第7章 国際協力
§2 国際条約

 原子力の研究開発および利用にともなって生ずる問題のなかには,世界の各国に共通する問題があり,しかも従来の国際条約によっては,十分に対処しえない場合が多い。これらの問題を解決するため,関係諸国が協力して,国際条約を締結しようとする動きがはやくからみられた。
 とくに,次の3条約には,わが国も当初から関心をもち,その作成過程を通じ積極的に協力した。
 すなわち,原子力船の出入港に際してこの安全の確保を目的とする「1960年の海上における人命の安全のための国際条約」(海上人命安全条約),原子力船から生じた原子力災害に関する運航者の賠償責任等を定めた「原子力船運航者の責任に関する条約」および陸上における原子力施設等から発生した原子力災害に関する民事責任等を定めた「原子力事故の民事責任に関する条約」の3つである。このうち,海上人命安全条約は,40年5月25日に発効した。これら3条の概要は(付録IV-12)に示すとおりである。
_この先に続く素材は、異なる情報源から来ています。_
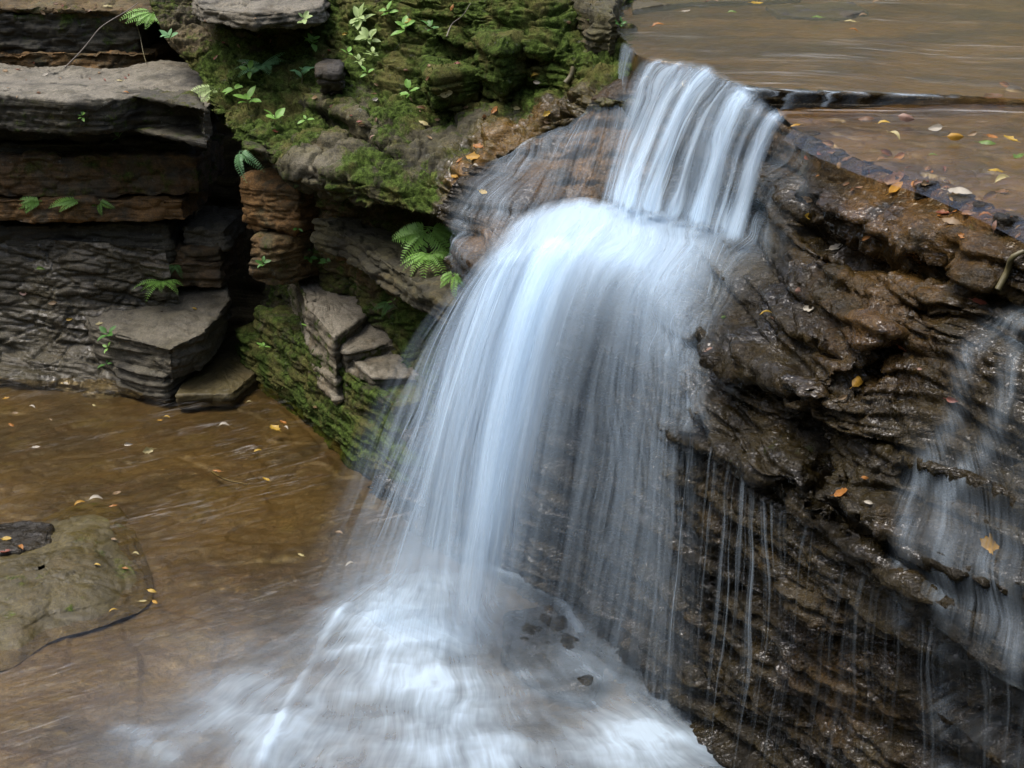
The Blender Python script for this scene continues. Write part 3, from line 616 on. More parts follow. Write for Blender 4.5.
# ================================================================== WATER
def clear_water(name, tint, flow, wisps=.25, bumpd=.006, wscale=(1, 1, 1), dens=False):
    """thin clear water: tinted transparency, sky reflection, faint blurred white wisps along the flow"""
    m = M(name); p = m.pos()
    mp = m.t.nodes.new('ShaderNodeMapping'); m.set(mp.inputs[0], p); mp.inputs[2].default_value = (0, 0, R(flow)); q = mp.outputs[0]
    h = m.math('ADD', m.noise(q, 1, 4, .6, 1.5, (4, 9, 4)), m.math('MULTIPLY', m.noise(q, 1, 4, .6, 1.2, (14, 30, 14)), .5))
    nb = m.bump(h, .4, bumpd * 3)
    gl = m.t.nodes.new('ShaderNodeBsdfGlossy'); gl.inputs['Roughness'].default_value = .13; m.set(gl.inputs['Color'], (1, 1, 1)); m.set(gl.inputs['Normal'], nb)
    tr = m.t.nodes.new('ShaderNodeBsdfTransparent'); m.set(tr.inputs[0], tint)
    fr = m.t.nodes.new('ShaderNodeFresnel'); fr.inputs[0].default_value = 1.33; m.set(fr.inputs['Normal'], nb)
    mx = m.t.nodes.new('ShaderNodeMixShader'); m.set(mx.inputs[0], fr.outputs[0]); m.set(mx.inputs[1], tr.outputs[0]); m.set(mx.inputs[2], gl.outputs[0])
    df = m.t.nodes.new('ShaderNodeBsdfDiffuse'); m.set(df.inputs[0], (.75, .75, .74))
    big = m.ramp(m.noise(q, 1, 4, .6, 1.0, (.9, 2.0, .9)), .45, .68)
    ws = m.ramp(m.noise(q, 1, 5, .62, 1.4, tuple(a * b for a, b in zip((3.0, 15, 3), wscale))), .50, .80)
    a = m.math('MULTIPLY', m.math('MULTIPLY', big, ws), wisps)
    if dens: a = m.math('MULTIPLY', a, m.attr('dens'))
    m2 = m.t.nodes.new('ShaderNodeMixShader'); m.set(m2.inputs[0], a); m.set(m2.inputs[1], mx.outputs[0]); m.set(m2.inputs[2], df.outputs[0])
    return m.surf(m2.outputs[0])
def silk(name, us, vs, contrast=1.0, fine=.5, lo=.0, blue=(.67, .82, .95)):
    """blurred falling water: white scattering threads drawn out along the flow (UV in metres: across, along)"""
    m = M(name); uv = m.uv()
    s1 = m.noise(uv, 1, 3, .55, .15, (us, vs, 1)); s2 = m.noise(uv, 1, 3, .6, .1, (us * 3.3, vs * 1.4, 1)); s3 = m.noise(uv, 1, 2, .5, .0, (us * 9, vs * 1.8, 1))
    s = m.math('ADD', m.math('MULTIPLY', s1, .5), m.math('ADD', m.math('MULTIPLY', s2, .5 * fine), m.math('MULTIPLY', s3, .28 * fine)))
    mid = .25 + .39 * fine
    s = m.math('ADD', .5, m.math('MULTIPLY', m.math('SUBTRACT', s, mid), 2.6 * contrast))
    d = m.attr('dens')
    a = m.math('MULTIPLY', d, m.math('ADD', s, lo), clamp=True)
    # a thick flow covers everything, a thin one only where threads run
    a = m.math('MAXIMUM', a, m.math('MULTIPLY', m.ramp(d, .75, 1.25), .96))
    df = m.t.nodes.new('ShaderNodeBsdfDiffuse'); m.set(df.inputs[0], blue)
    tl = m.t.nodes.new('ShaderNodeBsdfTranslucent'); m.set(tl.inputs[0], blue)
    mw = m.t.nodes.new('ShaderNodeMixShader'); mw.inputs[0].default_value = .55; m.set(mw.inputs[1], df.outputs[0]); m.set(mw.inputs[2], tl.outputs[0])
    tr = m.t.nodes.new('ShaderNodeBsdfTransparent')
    mx = m.t.nodes.new('ShaderNodeMixShader'); m.set(mx.inputs[0], a); m.set(mx.inputs[1], tr.outputs[0]); m.set(mx.inputs[2], mw.outputs[0])
    return m.surf(mx.outputs[0])
MAT['pool'] = clear_water('pool water', (.94, .84, .62), -32, .2, .006, (1.3, 2.2, 1.3))
MAT['stream'] = clear_water('stream water', (.95, .85, .64), 4, .26, .006, (.5, 1, 1))
MAT['silk'] = silk('falling water', 8, .35, .9, .6, .05)
MAT['cascade'] = silk('cascade water', 10, .35, 2.5, .45, -.02)
MAT['veil'] = silk('thin falling water', 26, .5, 1.9, .9, -.12)
MAT['drip'] = silk('dripping water', 22, .3, 2.4, 1.0, -.55)
MAT['skim'] = silk('water skimming rock', 15, 2.4, 1.2, .9, .0)

P = plane_grid(-5.2, 1.5, 2.7, 10.4, .05); P[..., 2] = .0 + .006 * fbm(P, 2.5, 3, 91)
tag(new_obj('water', mesh_np('water', P, grid_faces(*P.shape[:2])[:, ::-1], MAT['pool'])), kind='structure')
# stream above: upper level up to the sill edge, lower level in front of it
us = loft([[np.array([x, 24, 2.78]) for x in np.linspace(-1.5, 12, 9)], [np.array([x, 14, 2.65]) for x in np.linspace(-.5, 7.5, 9)],
    Z([(575, -30, 2.585), (630, -30, 2.585), (680, -28, 2.585), (740, -28, 2.585), (800, -28, 2.585), (880, -28, 2.585), (980, -28, 2.585), (1120, -28, 2.585), (1450, -20, 2.585)]), Z([(x, y + (0 if x < 900 else -1), sz(x) + .028) for x, y in step_l])], .05, 1)
us[..., 2] += .004 * fbm(us, 4, 3, 92)
tag(new_obj('stream_water', mesh_np('stream_water', us, grid_faces(*us.shape[:2])[:, ::-1], MAT['stream'])), kind='structure')
ls = loft([Z([(x, y, 2.475) for x, y in low_l]), Z([(778, 108, 2.472), (830, 125, 2.472), (890, 140, 2.47), (970, 160, 2.465), (1060, 190, 2.46), (1400, 260, 2.45)]),
    Z([(793, 128, 2.465), (858, 156, 2.452), (945, 184, 2.442), (1024, 220, 2.432), (1100, 256, 2.425), (1250, 336, 2.415)]), [p + np.array([-.07, -.11, -.028]) for p in Z([(795, 128, 2.465), (858, 156, 2.452), (945, 184, 2.442), (1024, 220, 2.432), (1100, 256, 2.425), (1250, 336, 2.415)])]], .03, 1)
ls[..., 2] += .005 * fbm(ls, 5, 3, 93)
tag(new_obj('stream_water', mesh_np('stream_water', ls, grid_faces(*ls.shape[:2])[:, ::-1], MAT['stream'])), kind='structure')

def fall_sheet(name, rows_top, lip, land, mat, parent, dens, nu=180, nfall=90, out=(0, 0, 0), a=.3, seed=0, wob=.02, ease=1.0, warp=.09):
    """sheet of water: flows over the rows_top, leaves at the lip and drops along parabolas to the landing line"""
    tu = np.linspace(0, len(lip) - 1, nu)
    tops = [crom(np.array(r, float), tu) for r in rows_top]; Lp = crom(np.array(lip, float), tu); La = crom(np.array(land, float), tu)
    rows = []
    seq = tops + [Lp]
    for k in range(len(seq) - 1):
        for t in np.linspace(0, 1, 14, endpoint=False): rows.append(seq[k] * (1 - t) + seq[k + 1] * t)
    n0 = len(rows)
    for t in np.linspace(0, 1, nfall):
        h = Lp + (La - Lp) * (t ** ease); h[:, 2] = Lp[:, 2] + (La[:, 2] - Lp[:, 2]) * (a * t + (1 - a) * t * t); rows.append(h)
    P = np.array(rows); P = blur(P, 10, 0)
    v = np.concatenate([np.linspace(-1, 0, n0, endpoint=False) if n0 else [], np.linspace(0, 1, nfall)])
    U = np.broadcast_to(tu[None], P.shape[:2]); V = np.broadcast_to(v[:, None], P.shape[:2])
    N = normals(P, True)
    Q = np.stack([U * 2.2 + seed, V * .7, np.zeros_like(U)], -1)
    P = P + N * (wob * fbm(Q, 1, 4, seed))[..., None] * sstep(-1, .2, V)[..., None] + np.array(out) * sstep(-.6, .3, V)[..., None]
    width = np.linalg.norm(np.diff(Lp, axis=0), axis=1).sum()
    al = np.concatenate([[0], np.cumsum(np.linalg.norm(np.diff(P, axis=0), axis=-1).mean(1))])
    wq = np.stack([U * .9, V * 1.6, 0 * U + seed], -1)
    uv = np.stack([U / tu[-1] * width + warp * fbm(wq, 1, 3, seed + 7) + seed * 1.7, np.broadcast_to(al[:, None], U.shape) + seed * .9], -1)
    D = dens(U, V)
    return new_obj(name, mesh_np(name, P, grid_faces(*P.shape[:2])[:, ::-1], mat, {'dens': D}, uv.reshape(-1, 2)), parent)
ga = lambda x, c, s: np.exp(-((x - c) / s) ** 2)
fall = empty('waterfall', tuple(atz(480, 620, 0)), 'wide silky white waterfall dropping in two stages from the brown stream into the pool', 'waterfall')
def rebase(o):  # parts of the fall keep their world place under the Empty
    o.matrix_parent_inverse = Matrix.Translation(-Vector(fall.location)); return o
# first stage: lip to shelf
lip = Z([(640, 62, 2.565), (668, 65, 2.57), (694, 68, 2.57), (718, 80, 2.57), (742, 92, 2.56), (764, 112, 2.53), (786, 122, 2.50)])
lip0 = [p + np.array([.10, .28, .006]) for p in lip]
shelf = Z([(604, 200, 1.92), (612, 207, 1.92), (630, 214, 1.93), (656, 220, 1.94), (690, 226, 1.95), (716, 234, 1.96), (742, 246, 1.97)])
def d_cas(U, V):
    q = np.stack([U * 1.3, V * .8, 0 * U], -1); Uw = U + .28 * fbm(q, 1, 3, 61) - .25 * V + .12
    d = .26 + .6 * ga(Uw, .9, .28) + .75 * ga(Uw, 1.7, .32) + .7 * ga(Uw, 2.6, .26) + .38 * ga(Uw, 3.3, .16) + .72 * ga(Uw, 4.1, .3) + .4 * ga(Uw, 4.9, .14) + .55 * ga(Uw, 5.5, .22)
    d = d * (.9 + .35 * V) + .35 * sstep(.72, 1, V)
    return d * sstep(1, .95, V) * sstep(-.6, .08, V) * sstep(.1, .7, Uw) * sstep(6, 5.6, U) * (1 - .5 * ga(U, 5.0, .5) * ga(V, .3, .3))
for k, (o, s) in enumerate((((0, 0, 0), 1.0), ((-.02, -.05, .0), .55), ((-.04, -.09, -.01), .4))):
    rebase(fall_sheet('cascade', [lip0], lip, shelf, MAT['cascade'], fall, lambda U, V, s=s: s * d_cas(U, V), out=o, a=.35, seed=3 + k, wob=.025))
# thin threads slipping over the low sill between the two stream levels
sl = Z([(x, y, sz(x) + .034) for x, y in ((742, 88), (790, 91), (830, 92), (880, 94), (930, 96), (962, 98))]); sl2 = [p + np.array([-.03, -.05, -.085 * (1 - k / 6)]) for k, p in enumerate(sl)]
rebase(fall_sheet('sill_film', [[p + np.array([.02, .10, .002]) for p in sl]], sl, sl2, MAT['cascade'], fall, lambda U, V: (.5 * ga(V, -.1, .22) + (.03 + .4 * ga(U, .9, .16) + .4 * ga(U, .2, .2) + .25 * ga(U, 2.0, .08)) * sstep(-.3, .1, V)) * sstep(5, 4.2, U), nu=160, nfall=24, seed=8, wob=.004))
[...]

 40年度末において,海上人命安全条約を受諾している国は合計47カ国である。
 原子力事故の民事責任に関する条約は,キューバ,アラブ連合およびフィリッピンの3カ国が受諾したので,あと2カ国が受諾することにより発効することとなる。なお,カメルーンおよびトリニダット・トバコが加入の意を表明している。
 原子力船運航者の責任に関する条約については,40年度において,とくに新しい動きはみられなかった。